9.7 Improper integrals¶

Example 9.7.2

using Plots
f(x) = 1 / (1 + x^2)
plot(f, -4, 4, layout=(2, 1),
    xlabel=L"x", 
    yaxis=(:log10, L"f(x)", (1e-16, 2)),
    title="Original integrand")

ξ(t) = sinh( π * sinh(t) / 2 )
dξ_dt(t) = π/2 * cosh(t) * cosh(π * sinh(t) / 2)
g(t) = f(ξ(t)) * dξ_dt(t)

plot!(g,-4, 4, subplot=2,
    xlabel=L"t",
    yaxis=(:log10, L"f(x(t))\cdot x'(t)", (1e-16, 2)),
    title="Transformed integrand")

This graph suggests that we capture all of the integrand values that are larger than machine epsilon by integrating in $t$ from -4 to 4.

Example 9.7.3

f(x) = 1 / (1 + x^2)
tol = [1 / 10^d for d in 5:0.5:14]
err = zeros(length(tol), 2)
len = zeros(Int, length(tol), 2)
for (i, tol) in enumerate(tol)
    I1, x1 = FNC.intadapt(f, -2/tol, 2/tol, tol)
    I2, x2 = FNC.intinf(f, tol)
    @. err[i,:] = abs(π - [I1, I2])
    @. len[i,:] = length([x1, x2])
end
plot(len, err, m=:o, label=["direct" "double exponential"])
n = [100, 10000]
plot!(n, 1000n.^(-4), 
    color=:black,  l=:dash,
    label="fourth-order",  legend=:bottomleft,
    xaxis=(:log10, "number of nodes"), 
    yaxis=(:log10, "error"),
    title="Comparison of integration methods")

Both methods are roughly fourth-order due to Simpson’s formula in the underlying adaptive integration method.

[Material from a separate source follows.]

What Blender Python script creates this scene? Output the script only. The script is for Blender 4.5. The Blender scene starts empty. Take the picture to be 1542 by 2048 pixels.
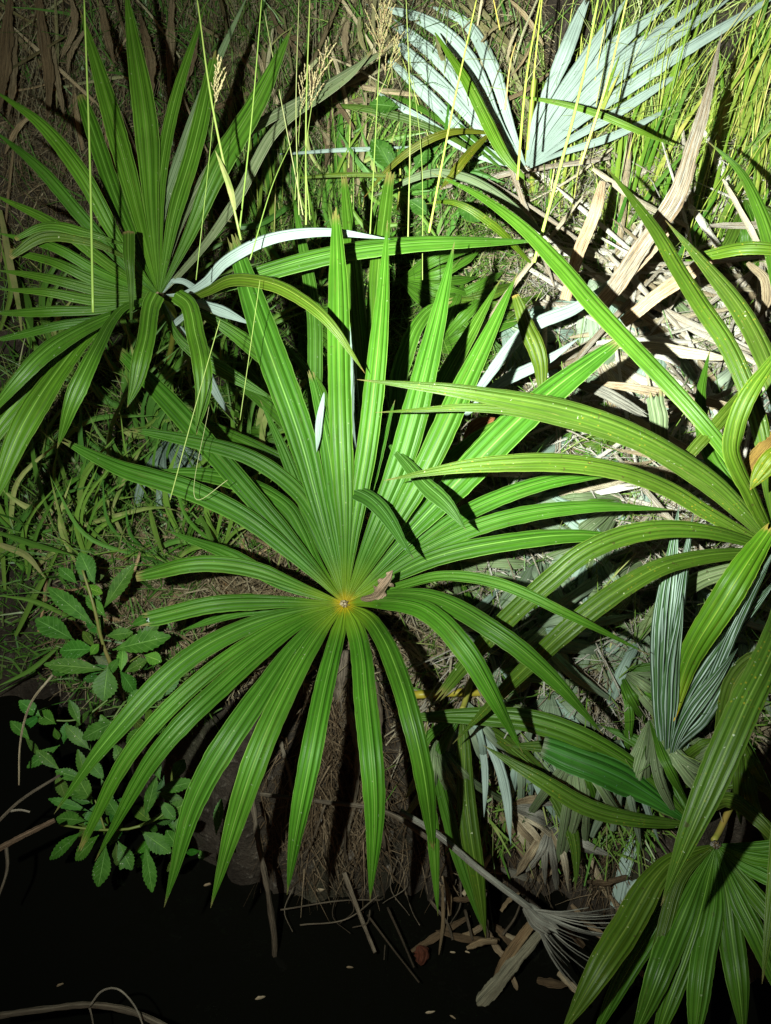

At equal numbers of evaluation nodes, however, the double exponential method is consistently 2--3 orders of magnitude more accurate.

Example 9.7.4

f(x) = 1 / (10 * sqrt(x))
tol = [1 / 10^d for d in 5:0.5:14]
err = zeros(length(tol), 2)
len = zeros(Int, length(tol), 2)
for (i, tol) in enumerate(tol)
    I1, x1 = FNC.intadapt(f, (tol/20)^2, 1, tol)
    I2, x2 = FNC.intsing(f, tol)
    @. err[i, :] = abs(0.2 - [I1, I2])
    @. len[i, :] = length([x1, x2])
end
plot(len, err, m=:o, label=["direct" "double exponential"])
n = [30, 3000]
plot!(n, 30n.^(-4);
    color=:black,  l=:dash,
    label="fourth-order",  legend=:bottomleft,
    xaxis=(:log10, "number of nodes"),
    yaxis=(:log10, "error"),
    title="Comparison of integration methods")

As in Demo 9.7.3, the double exponential method is more accurate than direct integration by a few orders of magnitude. Equivalently, the same accuracy can be reached with many fewer nodes.